Data shown:
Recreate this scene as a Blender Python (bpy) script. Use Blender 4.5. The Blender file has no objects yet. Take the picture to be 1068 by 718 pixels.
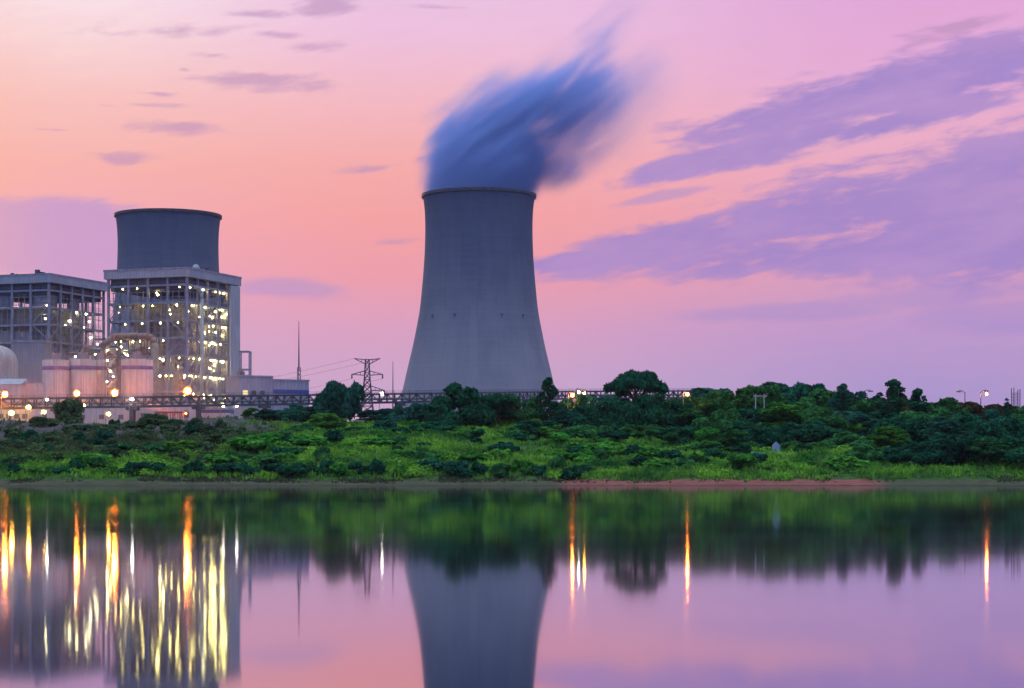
import bpy, math, random
import numpy as np

SC = bpy.context.scene
COL = SC.collection
F = 2076.0                      # focal length in photo pixels (1068 wide)
CZ = 2.5                        # camera height over the water
random.seed(7)
RNG = np.random.default_rng(11)

# ---------------------------------------------------------------- camera
cam_d = bpy.data.cameras.new('camera')
cam_d.sensor_width = 36.0
cam_d.lens = 36.0 * F / 1068.0
cam_d.shift_y = (492 - 359) / 1068.0
cam_d.clip_start = 0.5
cam_d.clip_end = 20000
cam = bpy.data.objects.new('camera', cam_d)
cam.location = (0, 0, CZ)
cam.rotation_euler = (math.radians(90), 0, 0)
COL.objects.link(cam)
SC.camera = cam

SC.view_settings.view_transform = 'Standard'
SC.view_settings.look = 'None'
SC.view_settings.exposure = 0.0
SC.view_settings.gamma = 1.0
SC.view_settings.use_curve_mapping = False
cy = SC.cycles
cy.volume_step_rate = 0.35
cy.volume_max_steps = 256
cy.max_bounces = 8
cy.volume_bounces = 3
cy.transparent_max_bounces = 8
cy.caustics_reflective = True
cy.sample_clamp_indirect = 12.0
cy.use_light_tree = True
cy.use_denoising = True


# ---------------------------------------------------------------- node helpers
def s2l(c):
    out = []
    for v in c:
        v = v / 255.0
        out.append(v / 12.92 if v <= 0.04045 else ((v + 0.055) / 1.055) ** 2.4)
    return tuple(out) + (1.0,)


class G:
    """tiny wrapper that wires shader nodes"""
    def __init__(self, tree):
        self.t = tree
        self.N = tree.nodes
        self.L = tree.links

    def put(self, node, key, val):
        if val is None:
            return
        s = node.inputs[key]
        if isinstance(val, bpy.types.NodeSocket):
            self.L.new(val, s)
        else:
            s.default_value = val

    def n(self, typ, props=None, **ins):
        nd = self.N.new(typ)
        for k, v in (props or {}).items():
            setattr(nd, k, v)
        for k, v in ins.items():
            self.put(nd, k.replace('_', ' '), v)
        return nd

    def m(self, op, a, b=None, c=None, clamp=False):
        nd = self.N.new('ShaderNodeMath')
        nd.operation = op
        nd.use_clamp = clamp
        for i, v in enumerate((a, b, c)):
            if v is not None:
                self.put(nd, i, v)
        return nd.outputs[0]

    def vm(self, op, a, b=None, out=0):
        nd = self.N.new('ShaderNodeVectorMath')
        nd.operation = op
        self.put(nd, 0, a)
        if b is not None:
            self.put(nd, 1, b)
        return nd.outputs[out]

    def comb(self, x, y, z):
        nd = self.N.new('ShaderNodeCombineXYZ')
        for i, v in enumerate((x, y, z)):
            self.put(nd, i, v)
        return nd.outputs[0]

    def sep(self, v):
        nd = self.N.new('ShaderNodeSeparateXYZ')
        self.put(nd, 0, v)
        return nd.outputs

    def smooth(self, v, a, b, lo=0.0, hi=1.0):
        nd = self.N.new('ShaderNodeMapRange')
        nd.interpolation_type = 'SMOOTHSTEP'
        for i, q in enumerate((v, a, b, lo, hi)):
            self.put(nd, i, q)
        return nd.outputs[0]

    def ramp(self, fac, stops, interp='LINEAR'):
        nd = self.N.new('ShaderNodeValToRGB')
        cr = nd.color_ramp
        cr.interpolation = interp
        while len(cr.elements) < len(stops):
            cr.elements.new(0.5)
        for e, (p, c) in zip(cr.elements, stops):
            e.position = p
            e.color = c if len(c) == 4 else tuple(c) + (1.0,)
        self.put(nd, 0, fac)
        return nd.outputs[0]

    def mix(self, fac, a, b, blend='MIX'):
        nd = self.N.new('ShaderNodeMix')
        nd.data_type = 'RGBA'
        nd.blend_type = blend
        self.put(nd, 0, fac)
        self.put(nd, 6, a)
        self.put(nd, 7, b)
        return nd.outputs[2]

    def noise(self, vec, scale, detail=4.0, rough=0.55, dist=0.0):
        nd = self.N.new('ShaderNodeTexNoise')
        self.put(nd, 'Vector', vec)
        nd.inputs['Scale'].default_value = scale
        nd.inputs['Detail'].default_value = detail
        nd.inputs['Roughness'].default_value = rough
        nd.inputs['Distortion'].default_value = dist
        return nd.outputs[0]


# ---------------------------------------------------------------- world: dusk sky
SUN_EL, SUN_AZ = 5.0, -24.0     # degrees; azimuth from +Y towards +X
w = bpy.data.worlds.new('World')
SC.world = w
w.use_nodes = True
g = G(w.node_tree)
g.N.clear()
tc = g.n('ShaderNodeTexCoord').outputs['Generated']
dx, dy, dz = g.sep(tc)[:3]
az = g.m('ARCTAN2', dx, dy)
el = g.m('ARCSINE', g.m('MAXIMUM', g.m('MINIMUM', dz, 1.0), -1.0))


def ang(px, py):
    u, v = (px - 534) / F, (492 - py) / F
    return math.atan(u), math.atan(v / math.sqrt(1 + u * u))


EMAX = 0.30


def eramp(stops, top):
    st = []
    for y, c in stops:
        st.append((ang(534, y)[1] / EMAX, s2l(c)))
    st.append((1.0, s2l(top)))
    return g.ramp(g.m('DIVIDE', el, EMAX, clamp=True), st)


left = eramp([(492, (194, 156, 202)), (400, (203, 158, 198)), (320, (222, 160, 196)), (250, (240, 164, 180)),
              (180, (248, 176, 170)), (110, (250, 194, 190)), (50, (251, 216, 218)), (5, (252, 228, 235))], (235, 215, 235))
cent = eramp([(492, (200, 165, 208)), (405, (202, 162, 205)), (350, (216, 156, 196)), (290, (238, 154, 170)),
              (225, (247, 160, 160)), (165, (248, 172, 170)), (100, (246, 186, 198)), (30, (240, 194, 226))], (225, 200, 235))
right = eramp([(492, (160, 142, 205)), (410, (168, 148, 206)), (345, (188, 150, 206)), (290, (218, 156, 192)),
               (210, (236, 166, 190)), (150, (238, 174, 200)), (80, (232, 172, 216)), (10, (228, 168, 218))], (205, 180, 230))
f1 = g.smooth(az, ang(60, 400)[0], ang(420, 400)[0])
f2 = g.smooth(az, ang(480, 400)[0], ang(960, 400)[0])
base = g.mix(f2, g.mix(f1, left, cent), right)

# streaked cloud noise, tilted a few degrees
th = math.radians(9)
pa = g.m('ADD', g.m('MULTIPLY', az, math.cos(th)), g.m('MULTIPLY', el, math.sin(th)))
pe = g.m('SUBTRACT', g.m('MULTIPLY', el, math.cos(th)), g.m('MULTIPLY', az, math.sin(th)))
nv = g.comb(g.m('MULTIPLY', pa, 14.0), g.m('MULTIPLY', pe, 52.0), 3.7)
n1 = g.noise(nv, 1.0, 6.0, 0.58, 0.35)
nv2 = g.comb(g.m('MULTIPLY', pa, 45.0), g.m('MULTIPLY', pe, 190.0), 1.2)
n2 = g.noise(nv2, 1.0, 4.0, 0.6, 0.3)
nn = g.m('ADD', g.m('MULTIPLY', g.m('SUBTRACT', n1, 0.5), 1.7), g.m('MULTIPLY', g.m('SUBTRACT', n2, 0.5), 0.75))

BIG = [(930, 92, 200, 32, 9), (1020, 75, 150, 34, 6), (835, 116, 140, 24, 12), (735, 168, 110, 14, 13), (815, 152, 120, 17, 13), (930, 130, 110, 14, 12),
       (870, 222, 240, 44, 9), (1000, 218, 200, 72, 5), (700, 252, 170, 27, 10), (790, 266, 130, 26, 7), (1010, 180, 140, 28, 11),
       (900, 262, 180, 30, 3), (610, 270, 110, 14, 7), (1040, 265, 120, 40, 0)]
LOW = [(980, 308, 140, 15, 4), (820, 325, 150, 12, 2), (1050, 330, 130, 20, 2), (300, 300, 90, 15, -3),
       (690, 205, 60, 7, 10)]
LEFT = [(30, 246, 170, 44, -1), (60, 268, 160, 34, 0), (110, 232, 100, 24, -5), (-90, 250, 180, 50, 0)]
WISP = [(190, 34, 80, 12, 3), (315, 50, 50, 9, 4), (250, 84, 90, 10, -2), (260, 15, 36, 5, 0), (345, 8, 30, 9, 4), (285, 36, 34, 5, -2), (225, 58, 40, 6, -2), (192, 73, 12, 5, 0), (385, 177, 46, 8, 6),
        (410, 253, 30, 5, 5), (165, 98, 24, 4, 0), (110, 110, 36, 4, 0), (190, 132, 50, 9, 0), (150, 110, 50, 4, 0), (60, 136, 30, 3, 0),
        (440, 165, 20, 7, 10), (120, 165, 40, 9, 0), (455, 8, 40, 4, 0), (1010, 25, 60, 9, 12), (965, 42, 30, 8, 12)]


def cloud(lst, lo=0.0, hi=0.38, k=1.0):
    acc = None
    for px, py, Lh, T, an in lst:
        a0, e0 = ang(px, py)
        c, s = math.cos(math.radians(an)), math.sin(math.radians(an))
        du = g.m('SUBTRACT', az, a0)
        dv = g.m('SUBTRACT', el, e0)
        p = g.m('ADD', g.m('MULTIPLY', du, c * F / Lh), g.m('MULTIPLY', dv, s * F / Lh))
        q = g.m('SUBTRACT', g.m('MULTIPLY', dv, c * F / T), g.m('MULTIPLY', du, s * F / T))
        r = g.m('SUBTRACT', 1.0, g.m('SQRT', g.m('ADD', g.m('MULTIPLY', p, p), g.m('MULTIPLY', q, q))))
        acc = r if acc is None else g.m('MAXIMUM', acc, r)
    return g.smooth(g.m('ADD', acc, g.m('MULTIPLY', nn, k)), lo, hi)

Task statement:
From the first line of the material down to the line containing "RNG = np.random.default_rng(11)", inclusive, return each line exactly, skipping any picture.

Task response:
Recreate this scene as a Blender Python (bpy) script. Use Blender 4.5. The Blender file has no objects yet. Take the picture to be 1068 by 718 pixels.
import bpy, math, random
import numpy as np

SC = bpy.context.scene
COL = SC.collection
F = 2076.0                      # focal length in photo pixels (1068 wide)
CZ = 2.5                        # camera height over the water
random.seed(7)
RNG = np.random.default_rng(11)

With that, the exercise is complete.